Improving the Electrocatalytic Activity of Cobalt Oxide with Bismuth for Acidic Oxygen Evolution Reaction

Abstract

Highly durable, low-cost electrocatalysts for acidic oxygen evolution reaction (OER) are very essential for the commercial success of proton exchange membrane-based water electrolysis. The catalysts currently available for this reaction are mainly based on noble metals such as iridium (Ir) and ruthenium (Ru), which are notoriously unstable under acidic OER conditions, besides their high cost.
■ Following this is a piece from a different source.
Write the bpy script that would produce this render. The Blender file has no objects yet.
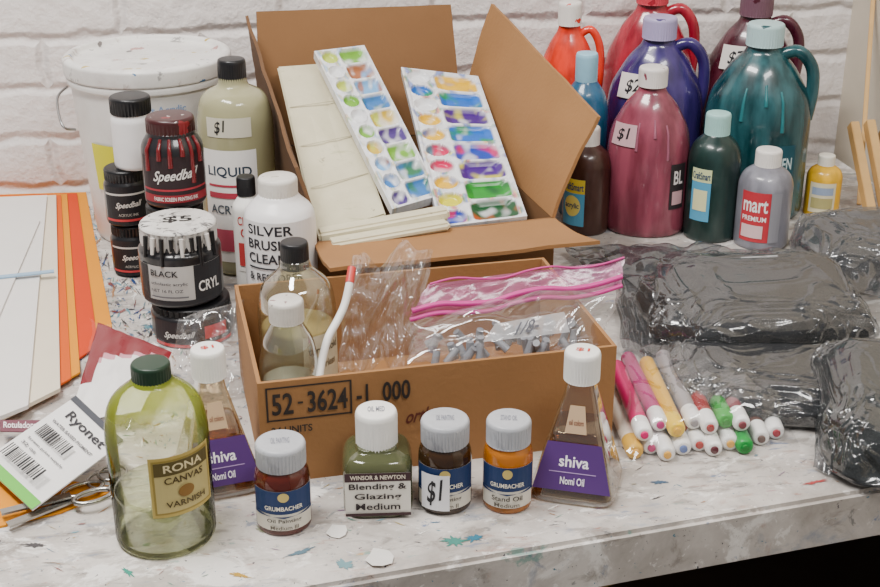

Herein, we demonstrate that the incorporation of the main group metal bismuth (Bi) in cobalt oxide enhances the latter’s catalytic activity towards acidic OER without reducing its stability. Among the Bi-doped cobalt oxide catalysts synthesized with different Co:Bi ratios, the one with Co:Bi ratio of 9:1, denoted Co9BiOx, exhibits the best performance with an overpotential of 540 mV at the current density of 10 mA cm-2 at pH 1. It is also durable for 45 hours while driving the reaction at a current density of 5 mA cm-2. X-ray photoelectron spectroscopic studies and density functional theory-based calculations indicate that the Bi sites in these materials serve as catalytically active sites for acidic OER. In addition, the versatility of Bi in enhancing the catalytic activity of transition metal oxides towards acidic OER is demonstrated with Bi-doped iron oxides and nickel oxides.